▸ **Work required**
The required output is a word-for-word copy of the lines from the line bearing "What Blender Python" through the line bearing "unit = 0.91 m", inclusive, and no other lines.

▸ **Data rows**

□ □ □ □ □ □ □

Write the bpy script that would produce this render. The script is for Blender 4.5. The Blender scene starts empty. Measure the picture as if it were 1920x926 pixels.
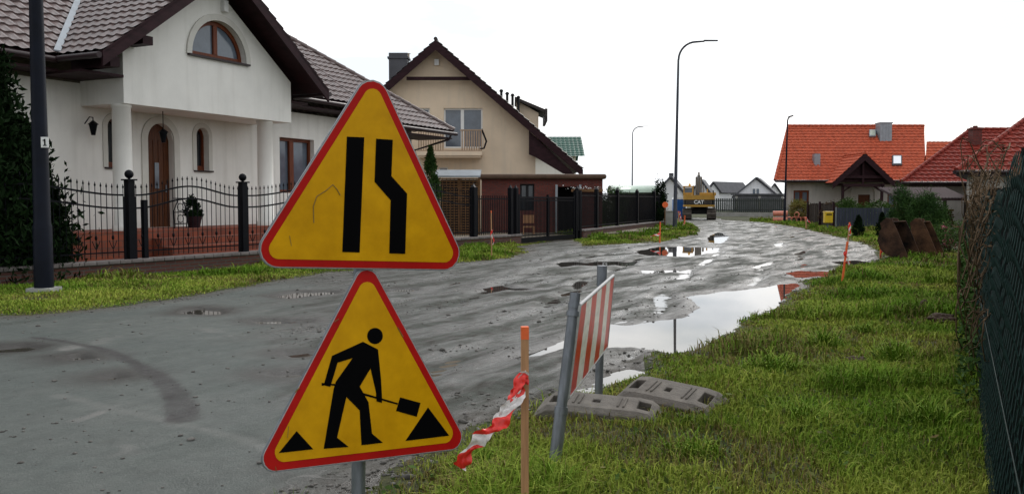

□ □ □ □ □ □ □

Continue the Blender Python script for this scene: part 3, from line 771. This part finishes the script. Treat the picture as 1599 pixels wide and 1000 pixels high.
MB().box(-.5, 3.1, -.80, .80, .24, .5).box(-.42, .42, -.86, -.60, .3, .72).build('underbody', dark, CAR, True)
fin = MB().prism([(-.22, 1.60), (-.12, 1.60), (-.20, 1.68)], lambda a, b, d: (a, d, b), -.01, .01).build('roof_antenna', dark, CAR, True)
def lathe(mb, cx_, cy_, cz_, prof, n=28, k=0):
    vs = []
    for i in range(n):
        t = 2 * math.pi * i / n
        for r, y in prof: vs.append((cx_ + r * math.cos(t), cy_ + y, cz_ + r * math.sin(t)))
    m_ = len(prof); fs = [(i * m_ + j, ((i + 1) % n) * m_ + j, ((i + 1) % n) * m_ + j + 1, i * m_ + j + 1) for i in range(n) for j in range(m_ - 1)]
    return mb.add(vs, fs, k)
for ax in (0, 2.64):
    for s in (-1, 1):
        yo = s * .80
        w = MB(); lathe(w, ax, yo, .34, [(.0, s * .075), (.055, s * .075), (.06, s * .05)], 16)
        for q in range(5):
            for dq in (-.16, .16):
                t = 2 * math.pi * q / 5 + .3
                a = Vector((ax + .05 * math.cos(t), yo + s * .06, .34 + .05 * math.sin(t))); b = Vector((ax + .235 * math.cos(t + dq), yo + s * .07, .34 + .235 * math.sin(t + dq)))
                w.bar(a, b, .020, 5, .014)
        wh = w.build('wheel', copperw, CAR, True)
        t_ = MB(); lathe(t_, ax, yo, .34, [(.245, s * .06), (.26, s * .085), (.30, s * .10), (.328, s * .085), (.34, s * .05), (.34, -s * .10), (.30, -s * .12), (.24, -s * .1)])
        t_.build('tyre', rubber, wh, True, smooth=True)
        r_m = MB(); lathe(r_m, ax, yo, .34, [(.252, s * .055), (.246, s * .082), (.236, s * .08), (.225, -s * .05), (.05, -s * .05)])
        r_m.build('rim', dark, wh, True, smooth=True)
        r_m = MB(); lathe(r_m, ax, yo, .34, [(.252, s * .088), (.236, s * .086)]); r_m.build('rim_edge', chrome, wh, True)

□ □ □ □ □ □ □

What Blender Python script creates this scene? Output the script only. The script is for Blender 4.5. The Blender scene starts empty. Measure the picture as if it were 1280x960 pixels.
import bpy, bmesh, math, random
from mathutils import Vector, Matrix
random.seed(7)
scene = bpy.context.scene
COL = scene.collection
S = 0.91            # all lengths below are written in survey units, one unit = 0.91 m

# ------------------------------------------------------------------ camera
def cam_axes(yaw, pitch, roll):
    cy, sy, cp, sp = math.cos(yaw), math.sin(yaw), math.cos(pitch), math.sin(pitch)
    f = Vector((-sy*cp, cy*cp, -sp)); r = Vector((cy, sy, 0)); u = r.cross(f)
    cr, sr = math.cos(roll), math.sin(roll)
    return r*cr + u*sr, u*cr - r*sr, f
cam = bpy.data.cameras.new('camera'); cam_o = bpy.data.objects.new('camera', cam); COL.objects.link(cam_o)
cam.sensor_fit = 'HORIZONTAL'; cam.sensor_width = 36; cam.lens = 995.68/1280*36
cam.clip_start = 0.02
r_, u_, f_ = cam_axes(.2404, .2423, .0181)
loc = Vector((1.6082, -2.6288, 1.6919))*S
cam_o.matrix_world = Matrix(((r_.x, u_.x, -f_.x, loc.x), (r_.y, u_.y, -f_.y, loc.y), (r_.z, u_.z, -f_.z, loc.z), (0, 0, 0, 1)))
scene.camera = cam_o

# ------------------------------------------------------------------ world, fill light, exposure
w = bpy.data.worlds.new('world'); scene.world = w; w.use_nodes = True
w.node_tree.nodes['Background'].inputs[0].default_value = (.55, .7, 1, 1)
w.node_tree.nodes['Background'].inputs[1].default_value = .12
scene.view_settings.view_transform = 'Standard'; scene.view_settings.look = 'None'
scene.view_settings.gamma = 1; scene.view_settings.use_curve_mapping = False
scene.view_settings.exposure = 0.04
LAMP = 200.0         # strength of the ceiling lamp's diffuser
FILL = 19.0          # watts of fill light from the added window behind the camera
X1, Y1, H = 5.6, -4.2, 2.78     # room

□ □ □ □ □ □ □

▸ **Answer below**
What Blender Python script creates this scene? Output the script only. The script is for Blender 4.5. The Blender scene starts empty. Measure the picture as if it were 1280x960 pixels.
import bpy, bmesh, math, random
from mathutils import Vector, Matrix
random.seed(7)
scene = bpy.context.scene
COL = scene.collection
S = 0.91            # all lengths below are written in survey units, one unit = 0.91 m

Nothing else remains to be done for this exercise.